These new figures show that while the universities of York and Cumbria are major offenders, with respective refusal rates of 36 and 38 per cent, Poppleton easily tops the league with a rate of 72 per cent.
However, a member of our corporate staff with special responsibility for this area, who refused requests for his name, told our reporter Keith Ponting (30) that this high rate was largely a result of Poppleton being the recipient of an exceptionally large number of Freedom of Information requests that could only be described as “provocative”.
He listed such requests as the following:
- How many times a week on average is your vice-chancellor seriously intoxicated?
- When is Dr Piercemüller going to resume his duties?
- What on earth was going on between Jennifer Doubleday and Dr Derek Quintock in the Squash Court changing rooms last Thursday evening?
- Who exactly is responsible for the pervasive smell of marijuana in the Senior Common Room of Michael Gove College?
- Considering the cost of taking a degree at Poppleton University and considering the likelihood of obtaining any sort of employment after graduation, wouldn’t a potential applicant be better off altogether if they stayed at home in bed for the next three years?

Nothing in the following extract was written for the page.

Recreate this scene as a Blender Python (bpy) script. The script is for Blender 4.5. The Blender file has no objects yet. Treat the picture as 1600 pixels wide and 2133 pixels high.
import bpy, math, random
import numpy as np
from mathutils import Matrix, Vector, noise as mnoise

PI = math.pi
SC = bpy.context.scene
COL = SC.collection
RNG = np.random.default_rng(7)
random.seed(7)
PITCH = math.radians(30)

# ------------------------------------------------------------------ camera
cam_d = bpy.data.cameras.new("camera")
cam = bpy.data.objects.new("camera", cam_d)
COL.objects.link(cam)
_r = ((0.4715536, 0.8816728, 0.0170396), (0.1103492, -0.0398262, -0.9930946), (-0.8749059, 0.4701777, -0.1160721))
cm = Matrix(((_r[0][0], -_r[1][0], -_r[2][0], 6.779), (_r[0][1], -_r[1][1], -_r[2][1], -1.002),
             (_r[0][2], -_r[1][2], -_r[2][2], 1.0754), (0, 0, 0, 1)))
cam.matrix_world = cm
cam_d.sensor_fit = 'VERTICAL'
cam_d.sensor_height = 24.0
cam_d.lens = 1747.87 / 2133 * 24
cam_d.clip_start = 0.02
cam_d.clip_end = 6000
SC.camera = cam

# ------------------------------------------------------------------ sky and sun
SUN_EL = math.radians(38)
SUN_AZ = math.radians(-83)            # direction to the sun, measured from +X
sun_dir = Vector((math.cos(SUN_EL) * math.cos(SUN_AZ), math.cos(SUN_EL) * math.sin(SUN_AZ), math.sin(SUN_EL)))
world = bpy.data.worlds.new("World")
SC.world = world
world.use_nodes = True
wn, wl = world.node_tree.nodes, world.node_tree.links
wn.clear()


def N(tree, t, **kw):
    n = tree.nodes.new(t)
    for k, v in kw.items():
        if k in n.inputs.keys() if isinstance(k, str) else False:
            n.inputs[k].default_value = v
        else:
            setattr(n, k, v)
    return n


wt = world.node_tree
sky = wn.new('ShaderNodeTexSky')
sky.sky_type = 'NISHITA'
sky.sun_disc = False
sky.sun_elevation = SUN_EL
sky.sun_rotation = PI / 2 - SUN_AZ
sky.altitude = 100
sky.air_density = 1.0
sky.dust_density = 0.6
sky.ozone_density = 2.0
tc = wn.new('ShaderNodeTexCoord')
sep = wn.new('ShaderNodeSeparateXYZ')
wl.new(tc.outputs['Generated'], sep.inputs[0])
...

- When is Keith Ponting’s birthday?
- When are you going to answer any of these Freedom of Information requests?
In response to further questions from Ponting, the anonymous spokesperson insisted that there was no particular significance in the news that the official title of his current post was Head of Freedom of Information Refusals.
What kind of fraud am I?
Ruth Barcan, a senior lecturer in the department of gender and cultural studies at the University of Sydney, has identified a form of academic anxiety that she describes as “feelings of fraudulence”, the sense among academics that they are somehow not in the right job.
One of our own academics, Mr Ted Odgers of the Department of Media and Cultural Studies, described this finding as having “revolutionary import”.
He told The Poppletonian that he “often felt” that he was in the wrong job. “I look at the headed notepaper on my desk with the university logo at its head. I look at the signs in the car park that announce that it is a university car park. I look at the noticeboard that details university seminars and university lectures and university examinations. But despite all this evidence, I am constantly assailed by the thought that I am working on a fast-moving factory conveyor belt.”
Louise Bimpson, the Corporate Director of our ever-expanding Human Resources team, said that this was not the first time that individual academics had suffered from the unfortunate delusion that they were working on an assembly line. However, she claimed that she and her staff had successfully restored many of these deluded sufferers to full psychological health by allowing them to handle the university mace.
Thought for the week
(contributed by Jennifer Doubleday, Head of Personal Development)
Please note: In last week’s column on “How to lose five pounds in 24 hours without willpower”, the phrase “ruthlessly cut out those large chunks of fat” was, of course, a culinary rather than a surgical injunction.